__GIVEN MATERIAL__
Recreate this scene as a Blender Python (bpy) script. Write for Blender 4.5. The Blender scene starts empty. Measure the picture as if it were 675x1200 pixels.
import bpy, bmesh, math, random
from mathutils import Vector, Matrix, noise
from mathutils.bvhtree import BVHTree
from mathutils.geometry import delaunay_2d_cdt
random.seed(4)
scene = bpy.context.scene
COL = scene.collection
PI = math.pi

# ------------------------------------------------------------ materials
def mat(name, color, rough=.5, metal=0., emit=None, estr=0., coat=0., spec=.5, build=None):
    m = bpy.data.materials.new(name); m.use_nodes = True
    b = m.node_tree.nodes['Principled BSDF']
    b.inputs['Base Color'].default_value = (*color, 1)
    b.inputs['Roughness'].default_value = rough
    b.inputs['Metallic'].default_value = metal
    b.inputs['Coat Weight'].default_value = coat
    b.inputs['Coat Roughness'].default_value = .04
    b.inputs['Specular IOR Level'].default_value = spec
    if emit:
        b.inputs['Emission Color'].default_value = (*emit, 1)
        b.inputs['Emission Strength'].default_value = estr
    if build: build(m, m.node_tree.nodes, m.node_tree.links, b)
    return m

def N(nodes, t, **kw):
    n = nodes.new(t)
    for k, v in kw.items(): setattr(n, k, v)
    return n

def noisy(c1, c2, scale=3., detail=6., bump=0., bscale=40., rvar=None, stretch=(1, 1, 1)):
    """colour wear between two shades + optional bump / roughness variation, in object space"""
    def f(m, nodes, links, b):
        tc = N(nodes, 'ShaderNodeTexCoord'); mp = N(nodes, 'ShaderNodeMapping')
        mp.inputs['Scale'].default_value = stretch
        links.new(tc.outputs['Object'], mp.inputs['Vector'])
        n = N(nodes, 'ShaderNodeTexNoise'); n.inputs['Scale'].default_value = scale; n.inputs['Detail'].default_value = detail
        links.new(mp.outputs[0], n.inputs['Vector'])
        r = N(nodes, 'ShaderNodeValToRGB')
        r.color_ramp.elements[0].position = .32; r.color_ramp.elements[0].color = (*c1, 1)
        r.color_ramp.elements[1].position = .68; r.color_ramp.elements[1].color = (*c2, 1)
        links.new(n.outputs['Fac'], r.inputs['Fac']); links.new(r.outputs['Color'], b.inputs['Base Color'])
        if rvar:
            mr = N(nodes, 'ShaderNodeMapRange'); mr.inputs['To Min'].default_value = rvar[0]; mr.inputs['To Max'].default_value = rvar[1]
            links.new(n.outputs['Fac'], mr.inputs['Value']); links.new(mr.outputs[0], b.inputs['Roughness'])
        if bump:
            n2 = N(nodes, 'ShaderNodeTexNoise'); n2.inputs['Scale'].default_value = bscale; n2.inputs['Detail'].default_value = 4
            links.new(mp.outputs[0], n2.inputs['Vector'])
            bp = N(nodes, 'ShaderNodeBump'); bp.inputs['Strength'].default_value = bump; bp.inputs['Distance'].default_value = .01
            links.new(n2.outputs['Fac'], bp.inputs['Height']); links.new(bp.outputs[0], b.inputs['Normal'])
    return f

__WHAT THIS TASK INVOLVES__
Every line above should be written out again exactly as it stands.

__ANSWER TO THE EXERCISE__
Recreate this scene as a Blender Python (bpy) script. Write for Blender 4.5. The Blender scene starts empty. Measure the picture as if it were 675x1200 pixels.
import bpy, bmesh, math, random
from mathutils import Vector, Matrix, noise
from mathutils.bvhtree import BVHTree
from mathutils.geometry import delaunay_2d_cdt
random.seed(4)
scene = bpy.context.scene
COL = scene.collection
PI = math.pi

# ------------------------------------------------------------ materials
def mat(name, color, rough=.5, metal=0., emit=None, estr=0., coat=0., spec=.5, build=None):
    m = bpy.data.materials.new(name); m.use_nodes = True
    b = m.node_tree.nodes['Principled BSDF']
    b.inputs['Base Color'].default_value = (*color, 1)
    b.inputs['Roughness'].default_value = rough
    b.inputs['Metallic'].default_value = metal
    b.inputs['Coat Weight'].default_value = coat
    b.inputs['Coat Roughness'].default_value = .04
    b.inputs['Specular IOR Level'].default_value = spec
    if emit:
        b.inputs['Emission Color'].default_value = (*emit, 1)
        b.inputs['Emission Strength'].default_value = estr
    if build: build(m, m.node_tree.nodes, m.node_tree.links, b)
    return m

def N(nodes, t, **kw):
    n = nodes.new(t)
    for k, v in kw.items(): setattr(n, k, v)
    return n

def noisy(c1, c2, scale=3., detail=6., bump=0., bscale=40., rvar=None, stretch=(1, 1, 1)):
    """colour wear between two shades + optional bump / roughness variation, in object space"""
    def f(m, nodes, links, b):
        tc = N(nodes, 'ShaderNodeTexCoord'); mp = N(nodes, 'ShaderNodeMapping')
        mp.inputs['Scale'].default_value = stretch
        links.new(tc.outputs['Object'], mp.inputs['Vector'])
        n = N(nodes, 'ShaderNodeTexNoise'); n.inputs['Scale'].default_value = scale; n.inputs['Detail'].default_value = detail
        links.new(mp.outputs[0], n.inputs['Vector'])
        r = N(nodes, 'ShaderNodeValToRGB')
        r.color_ramp.elements[0].position = .32; r.color_ramp.elements[0].color = (*c1, 1)
        r.color_ramp.elements[1].position = .68; r.color_ramp.elements[1].color = (*c2, 1)
        links.new(n.outputs['Fac'], r.inputs['Fac']); links.new(r.outputs['Color'], b.inputs['Base Color'])
        if rvar:
            mr = N(nodes, 'ShaderNodeMapRange'); mr.inputs['To Min'].default_value = rvar[0]; mr.inputs['To Max'].default_value = rvar[1]
            links.new(n.outputs['Fac'], mr.inputs['Value']); links.new(mr.outputs[0], b.inputs['Roughness'])
        if bump:
            n2 = N(nodes, 'ShaderNodeTexNoise'); n2.inputs['Scale'].default_value = bscale; n2.inputs['Detail'].default_value = 4
            links.new(mp.outputs[0], n2.inputs['Vector'])
            bp = N(nodes, 'ShaderNodeBump'); bp.inputs['Strength'].default_value = bump; bp.inputs['Distance'].default_value = .01
            links.new(n2.outputs['Fac'], bp.inputs['Height']); links.new(bp.outputs[0], b.inputs['Normal'])
    return f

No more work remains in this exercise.